What kind of materials are you using?
Juergen Teller’s studio is a new building all made out of concrete. It’s quite tough and brutal, but the windows are made in wood. The wood and concrete go really well together because concrete is cast against wood. When you cast concrete, you do it against a wooden structure, so the memory of wood is always present in the concrete. So then to make the windows in wood somehow seems to fit with the overall atmosphere of the building.
We felt that you like using materials like concrete and wood in your projects which ʻage’ over time.
Yes. Again, it goes back to the comment about the Greek proverb of things growing, decaying, and being natural. I’m not interested in building architecture that stays exactly the same forever. In a sense, when you finish a building, it’s like the first day in the life of the building.
You could compare it to the first day in our own lives when we start as babies, grow up, get old, get even older, and then eventually die. We are indeed always changing, and I kind of want architecture to have that quality. I want to say, “Yes, this building is not the way it was built 500 years ago. It’s very beautiful because it’s old, worn, and has texture and traces”. This is what I consider perfect, and is a point we are interested in our work.
Tom Emerson (Architect/ Professor, ETH Zürich)

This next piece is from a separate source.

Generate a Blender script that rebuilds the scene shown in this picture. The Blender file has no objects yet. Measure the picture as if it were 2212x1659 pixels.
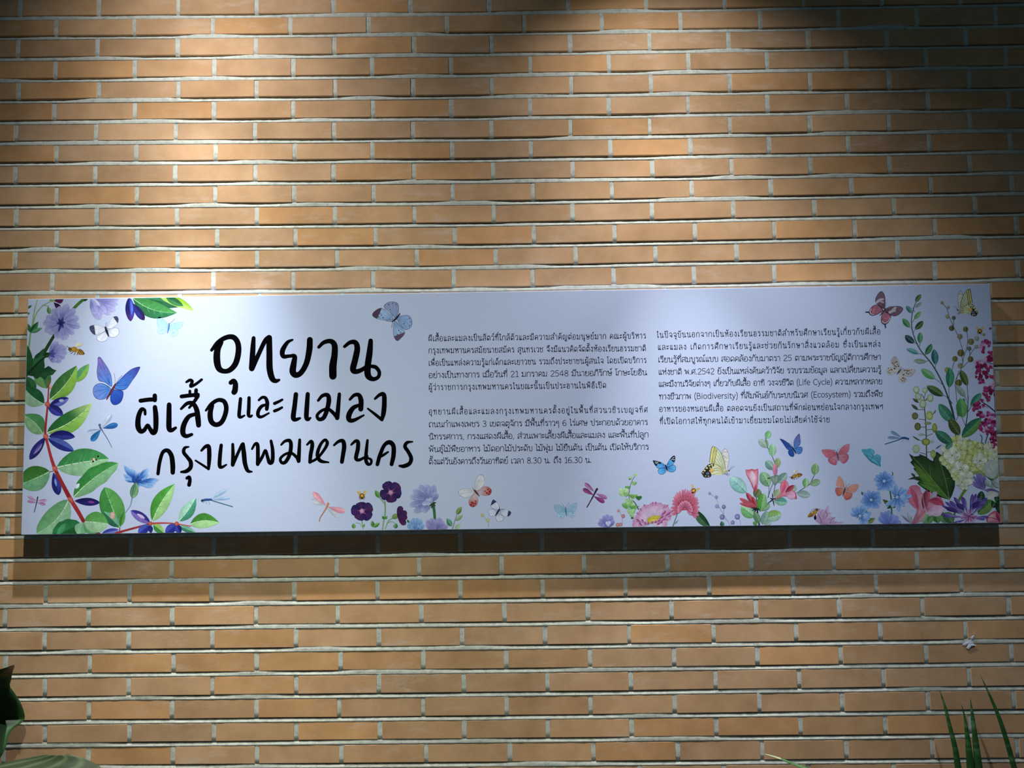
import bpy, bmesh, math, random
import numpy as np
from mathutils import Vector, Matrix
random.seed(7)
scn = bpy.context.scene
COL = scn.collection

# ------------------------------------------------------------------ camera
FPX, PX, PY = 1661.0, 1106.0, 829.5
YAW, PITCH, ROLL = 0.00157726, 0.0785697, -0.01790919
CAM = Vector((0.0, -1.976, 1.45))
_f = Vector((math.sin(YAW) * math.cos(PITCH), math.cos(YAW) * math.cos(PITCH), math.sin(PITCH)))
_r0 = Vector((math.cos(YAW), -math.sin(YAW), 0))
_u0 = _r0.cross(_f)
CR = math.cos(ROLL) * _r0 + math.sin(ROLL) * _u0
CU = -math.sin(ROLL) * _r0 + math.cos(ROLL) * _u0
CF = _f
cd = bpy.data.cameras.new('camera')
cam = bpy.data.objects.new('camera', cd)
COL.objects.link(cam)
cam.matrix_world = Matrix(((CR.x, CU.x, -CF.x, CAM.x), (CR.y, CU.y, -CF.y, CAM.y), (CR.z, CU.z, -CF.z, CAM.z), (0, 0, 0, 1)))
cd.sensor_fit = 'HORIZONTAL'
cd.sensor_width = 36.0
cd.lens = 36.0 * FPX / 2212.0
cd.clip_start = 0.05
scn.camera = cam

def at(px, py, Y):
    """world point at depth Y seen at photograph pixel px, py (used to measure real positions)"""
    d = CF + CR * ((px - PX) / FPX) - CU * ((py - PY) / FPX)
    return CAM + d * ((Y - CAM.y) / d.y)

# ------------------------------------------------------------------ exposure, world, lamps
vs = scn.view_settings
vs.view_transform = 'Standard'
vs.look = 'None'
vs.gamma = 1.0
vs.use_curve_mapping = False
vs.exposure = 0.0
w = bpy.data.worlds.new('world')
scn.world = w
w.use_nodes = True
bg = w.node_tree.nodes['Background']
bg.inputs[0].default_value = (0.45, 0.80, 1.0, 1)
bg.inputs[1].default_value = 0.045

def spot(name, loc, target, power, angle, blend, color, radius=0.02):
    l = bpy.data.lights.new(name, 'SPOT')
    l.energy = power
    l.spot_size = math.radians(angle)
    l.spot_blend = blend
    l.color = color
    l.shadow_soft_size = radius
    o = bpy.data.objects.new(name, l)
    COL.objects.link(o)
    o.location = loc
    d = Vector(target) - Vector(loc)
    o.rotation_euler = d.to_track_quat('-Z', 'Y').to_euler()
    return o

LW = (1.0, 0.985, 0.955)
L1, L2 = (-0.80, -0.45, 2.80), (0.36, -0.45, 2.76)
# each downlight has a hot centre beam inside a wide soft spill
spot('ceiling_downlight_lamp', L1, (-0.86, 0.0, 0.20), 165, 42, 1.0, LW, 0.012)
spot('ceiling_downlight_lamp', L1, (-0.78, 0.0, 1.95), 26, 36, 1.0, LW, 0.012)
spot('ceiling_downlight_lamp', L1, (-0.65, 0.0, 1.10), 21, 110, 1.0, LW, 0.012)
spot('ceiling_downlight_lamp', L1, (-0.65, 0.0, 2.20), 12, 150, 1.0, LW, 0.012)
spot('ceiling_downlight_lamp', L2, (0.55, 0.0, 0.20), 132, 32, 1.0, LW, 0.016)
spot('ceiling_downlight_lamp', L2, (0.55, 0.0, 0.80), 17, 64, 1.0, LW, 0.016)
spot('ceiling_downlight_lamp', L2, (0.45, 0.0, 0.20), 37, 80, 1.0, LW, 0.016)
spot('ceiling_downlight_lamp', L2, (0.45, 0.0, 1.90), 17, 110, 1.0, LW, 0.016)
spot('track_lamp', (-0.50, -1.60, 3.50), (-0.82, 0.0, 0.50), 158, 58, 1.0, (0.97, 1.0, 0.84), 0.03)
spot('track_lamp', (-0.50, -1.60, 3.50), (-0.40, 0.0, 0.40), 95, 32, 1.0, (0.97, 1.0, 0.84), 0.03)
spot('track_lamp', (0.50, -1.60, 3.50), (0.70, 0.0, 0.40), 50, 40, 1.0, (0.92, 0.97, 1.0), 0.03)
spot('track_lamp', (0.50, -1.60, 3.50), (0.98, 0.0, 1.20), 62, 32, 1.0, (0.88, 0.96, 1.0), 0.03)

# ------------------------------------------------------------------ helpers
def lin(h):
    h = h.lstrip('#')
    if len(h) == 3:
        h = ''.join(c * 2 for c in h)
    o = []
    for k in (0, 2, 4):
        c = int(h[k:k + 2], 16) / 255
        o.append(c / 12.92 if c <= 0.04045 else ((c + 0.055) / 1.055) ** 2.4)
    return np.array(o)

def tag(o, label=None, cat=None, group=None, kind=None):
    for k, v in (('label', label), ('category', cat), ('group', group), ('kind', kind)):
        if v:
            o[k] = v
    return o

def empty(name, loc):
    o = bpy.data.objects.new(name, None)
    COL.objects.link(o)
    o.location = loc
    o.empty_display_size = 0.05
    return o

def mesh_obj(name, verts, faces, mats, parent=None, cols=None, midx=None, smooth=False, loc=None):
    me = bpy.data.meshes.new(name)
    me.from_pydata([tuple(v) for v in verts], [], faces)
    if cols is not None:
        a = me.color_attributes.new('Col', 'FLOAT_COLOR', 'POINT')
        a.data.foreach_set('color', np.array([(*c, 1.0) for c in cols], dtype=np.float32).ravel())
    for m in (mats if isinstance(mats, (list, tuple)) else [mats]):
        me.materials.append(m)
    if midx is not None:
        me.polygons.foreach_set('material_index', midx)
    if smooth:
        me.polygons.foreach_set('use_smooth', [True] * len(me.polygons))
    me.update()
    o = bpy.data.objects.new(name, me)
    COL.objects.link(o)
    if parent:
        o.parent = parent
        o.matrix_parent_inverse = Matrix.Translation(-parent.location)
    return o

def nodes(name):
    m = bpy.data.materials.new(name)
    m.use_nodes = True
    nt = m.node_tree
    return m, nt, nt.nodes['Principled BSDF']

def N(nt, t, **kw):
    n = nt.nodes.new(t)
    for k, v in kw.items():
        if k.startswith('i_'):
            n.inputs[int(k[2:])].default_value = v
        else:
            setattr(n, k, v)
    return n

def ramp(nt, fac, stops):
    r = N(nt, 'ShaderNodeValToRGB')
    e = r.color_ramp.elements
    while len(e) < len(stops):
        e.new(0.5)
    for q, (p, c) in zip(e, stops):
        q.position = p
        q.color = (*c, 1) if len(c) == 3 else c
    nt.links.new(fac, r.inputs[0])
    return r.outputs[0]

def mixc(nt, mode, fac, a, b):
    m = N(nt, 'ShaderNodeMix', data_type='RGBA', blend_type=mode)
    for sock, v in ((m.inputs[0], fac), (m.inputs[6], a), (m.inputs[7], b)):
        if hasattr(v, 'is_output'):
            nt.links.new(v, sock)
        elif isinstance(v, (int, float)):
            sock.default_value = v
        else:
            sock.default_value = (*v, 1)
    return m.outputs[2]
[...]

Founded 6a architects with Stephanie Macdonald in London in 2001. 6a architects has received several RIBA Awards, the Schelling Medal in 2012 and was shortlisted for the Stirling Prize in 2017. Books include Never Modern produced in collaboration with Irénée Scalbert (Park Books, 2014) and a monograph by El Croquis was published in 2018. He studied at the University of Bath, the Royal College of Art in London and the University of Cambridge. He taught at the Architectural Association, Cambridge and, since 2010 has been professor of architecture at the ETH Zürich.